«Sono un uomo oggi più che mai solo» e «chiedo perdono a chi per questa causa ha sofferto senza colpa». Lo ha affermato l'ex patron di Parmalat, Calisto Tanzi, rendendo dichiarazioni spontanee nel processo milanese d'appello per il crac del gruppo di Collecchio, al tribunale di Milano, dal quale è stato condannato in primo grado a 10 anni di carcere per aggiotaggio sui titoli del gruppo. Tanzi ha spiegato inoltre di essere «schiacciato da una vicenda enorme, ma ancora tenacemente aggrappato ad una fede ed alla speranza».

«Parmalat non è stata una grande truffa»
«Io continuo a rivendicare che Parmalat non fosse una grande truffa». Lo ha sostenuto l'ex patron del gruppo alimentare, Calisto Tanzi, in un passaggio delle sue dichiarazioni spontanee rese durante il processo d'appello al tribunale di Milano, dal quale è stato condannato in primo grado a 10 anni di carcere per aggiotaggio sui titoli del gruppo. «I grandi signori della finanza e dell'organizzazione aziendale ci hanno additato come modello prima per poi demonizzarci come truffatori poi», ha aggiunto Tanzi, il quale ha respinto l'accusa di essere stato preso da «delirio di onnipotenza», come indicato nelle motivazioni di primo grado della sentenza che lo ha condannato. «Il delirio di onnipotenza era in chi detiene e orienta immani fiumi di denaro quasi con spirito di gioco e che ci ha spinto sempre in avanti in una forsennata corsa nella quale tutto era permesse in nome del frazionamento del rischio, del paraocchi nel non voler programmaticamente vedere e sentire quel che accadeva pochi centimetri oltre».

«Mi sono assunto e mi assumo ogni responsabilità»
Pur affrontando chiaramente la questione della responsabilità delle banche, Calisto Tanzi non ha nascosto le proprie: «La storia di Parmalat è indissolubilmente legata alla mia persona e di questo mi sono assunto e mi assumo ogni responsabilità». E ancora, ha aggiunto Tanzi: «Io ammetto oggi con estrema umiltà di avere fatto errori. Ammetto di essere stato fuorviato dall'idea di espansione, della forza del marchio, dei prodotti, della mia gente, dei miei lavoratori, che mi hanno sempre considerato con affetto e con grande dedizione». È stata questa situazione, ha proseguito l'ex numero uno del gruppo alimentare, che «mi ha spinto a credere che tutto fosse possibile, che fosse una questione di un ulteriore sforzo in più, di un ultimo miglio da percorrere».
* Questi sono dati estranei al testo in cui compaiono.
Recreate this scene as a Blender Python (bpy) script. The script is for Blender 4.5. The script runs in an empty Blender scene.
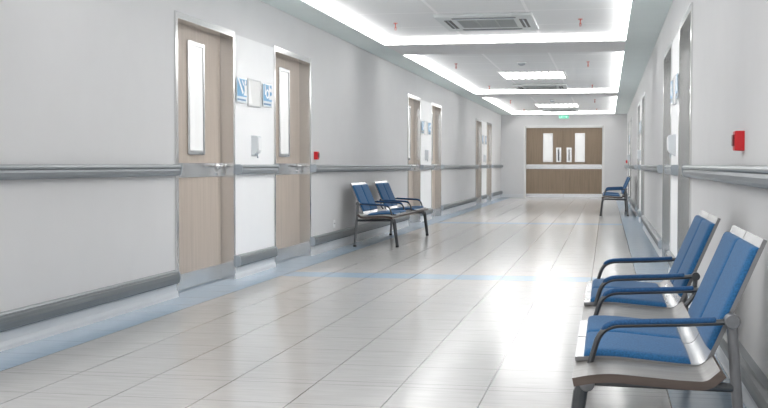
import bpy, bmesh, math, random
from mathutils import Vector, Matrix
random.seed(7)
PI = math.pi
SC = bpy.context.scene
COL = SC.collection

# ------------------------------------------------------------------ materials
def new_mat(name):
    m = bpy.data.materials.new(name); m.use_nodes = True
    nt = m.node_tree
    b = nt.nodes['Principled BSDF']
    return m, nt, b

def N(nt, t, **kw):
    n = nt.nodes.new(t)
    for k, v in kw.items():
        setattr(n, k, v)
    return n

def plain(name, col, rough=.5, metal=0., noise=.0, nscale=40, spec=.5, bump=0., stretch=(1, 1, 1), emit=None, estr=0, coat=0):
    """principled surface with a fine procedural variation of its colour and relief"""
    m, nt, b = new_mat(name)
    b.inputs['Base Color'].default_value = (*col, 1)
    b.inputs['Roughness'].default_value = rough
    b.inputs['Metallic'].default_value = metal
    b.inputs['Specular IOR Level'].default_value = spec
    b.inputs['Coat Weight'].default_value = coat
    if noise or bump:
        tc = N(nt, 'ShaderNodeTexCoord'); mp = N(nt, 'ShaderNodeMapping')
        mp.inputs['Scale'].default_value = stretch
        nz = N(nt, 'ShaderNodeTexNoise'); nz.inputs['Scale'].default_value = nscale; nz.inputs['Detail'].default_value = 4
        nt.links.new(tc.outputs['Object'], mp.inputs[0]); nt.links.new(mp.outputs[0], nz.inputs['Vector'])
        if noise:
            rp = N(nt, 'ShaderNodeValToRGB')
            rp.color_ramp.elements[0].position = .3; rp.color_ramp.elements[1].position = .7
            rp.color_ramp.elements[0].color = (*[c*(1-noise) for c in col], 1)
            rp.color_ramp.elements[1].color = (*[min(1, c*(1+noise)) for c in col], 1)
            nt.links.new(nz.outputs['Fac'], rp.inputs[0]); nt.links.new(rp.outputs[0], b.inputs['Base Color'])
        if bump:
            bp = N(nt, 'ShaderNodeBump'); bp.inputs['Strength'].default_value = bump; bp.inputs['Distance'].default_value = .002
            nt.links.new(nz.outputs['Fac'], bp.inputs['Height']); nt.links.new(bp.outputs[0], b.inputs['Normal'])
    if emit:
        b.inputs['Emission Color'].default_value = (*emit, 1)
        b.inputs['Emission Strength'].default_value = estr
    return m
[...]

«La banche avevano garantito la piena sostenibilità del sistema»
Non sono mancati altri riferimenti alle banche. Tanzi, infatti, ha ricordato che la circostanza «che il gruppo fosse un incessante divoratore di finanza lo sapeva con assoluta precisione chi questa finanza forniva a piene mani, condita con approfonditi (o non so quanto approfonditi, ma sicuramente interessati) studi che dimostravano - a dir loro - la piena sostenibilità del sistema». Senza contare, ha precisato Tanzi che «quello che sicuramente è di rilievo e che mi ha sempre fuorviato è che vi fosse una vera e propria coda di finanziatori davanti alla porta del suo ufficio (riferendosi a quello di Fausto Tonna, ex direttore finanziario del gruppo, ndr) in attesa al suo telefono».

«Spinto a credere che tutto fosse possibile»
Tanzi ha voluto «ribadire con fermezza che soltanto la consapevolezza che mi derivava dagli elementi» di conoscenza «da parte degli istituti di credito delle reali condizioni finanziarie del gruppo Parmalat, mi ha indotto a continuare in un'attività, commettendo un errore di valutazione». L'imprenditore ha aggiunto che invece sarebbe servito «un decisivo intervento di ripianamento». E ha proseguito ammettendo «di essere stato fuorviato dall'idea dell'espansione» e «spinto a credere che tutto fosse possibile».

«Non posso avere partorito da solo un default di miliardi»
Poi, rivolto ai giudici, ha detto: «Ma non attribuitemi certo la capacità da solo di partorire un default di miliardi di euro, per effetto di un'occhiata di mezz'ora qualche volta all'anno a quattro dati ed all'invito a migliorare i risultati». L'imprenditore si è definito un «testardo ottimista che ha cercato di insufflare vitalità» ma incapace di «elaborare strumenti e risposte tecnicamente raffinate sotto il profilo decisionale e finanziario». In particolare, Tanzi ha spiegato di essersi occupato in maniera prevalente dei «prodotti» e del «marketing» e delle «relazioni con l'esterno».